Bones on Lefty's lay-up: 'They didn't see the lie'

Bones on Lefty's lay-up: 'They didn't see the lie'


Bones on Lefty's lay-up: 'They didn't see the lie'

Jim “Bones” Mackay doesn’t know how many people will question Phil Mickelson’s decision not to go for the green in two at the 72nd hole of the Farmers Insurance Open.

But he knows they will all have one thing in common.

“They didn’t see the lie,” Mackay said.

Down by a shot to Bubba Watson, Mickelson was left of the fairway, but only 228 yards away at Torrey Pines’ 520-yard closing hole.

“As we walked to the ball, we saw a lot of it and thought we got the break of the year,” Mackay said.

Now no one on tour is more aggressive than Mickelson – “he was itching to go for it,” said Mackay – but everything in the lie said no. The situation called for a “pronounced cut and there was a lot of grass so it would have been really hard to curve the ball,” Mackay said.

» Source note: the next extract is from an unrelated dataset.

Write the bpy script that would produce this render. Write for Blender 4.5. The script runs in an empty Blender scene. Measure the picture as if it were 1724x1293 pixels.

Mackay finds it comical to think people will debate the decision to lay up for days, especially since the decision process between caddie and player “lasted less than 10 seconds,” he said. “It was a no-brainer.”

That’s why it didn’t matter at all to Mickelson what was happening ahead. The left-hander played his second shot without waiting to see if Watson made birdie.

Watson did make the curling putt to push to 16 under and get two in front of Mickelson, who thus knew he had to hole a 72-yard sand wedge to force a playoff.

To enhance his chances for the improbable shot, Mickelson had Mackay tend the flagstick. Sure, some in the crowd laughed, but like the decision to lay up, this was a decision that was based on logic.

“I would say conservatively, Phil hits the flagstick on the fly 6-10 times a year,” Mackay said. “And he was only 72 yards away, his bread and butter.”

And Phil being Phil, guess what? He nearly pulled it off. With Mackay holding the flagstick, Mickelson hit a splendid shot near the hole, landed it on the slope, then watched it roll back.

Unfortunately for those hoping for a dramatic ending, the ball remained 5 feet short. Though he made the putt, Mickelson finished a shot behind Watson and it wasn’t the decision to lay up that had Mackay wondering “what if” when it was all over. Instead, he would have loved to have seen what Mickelson’s third shot into the 18th would have looked like without the soaking rain that came sweeping in a short time earlier.

“The rain softened the greens just a bit,” Mackay said. “If not for the rain, the ball might have backed up a little more.”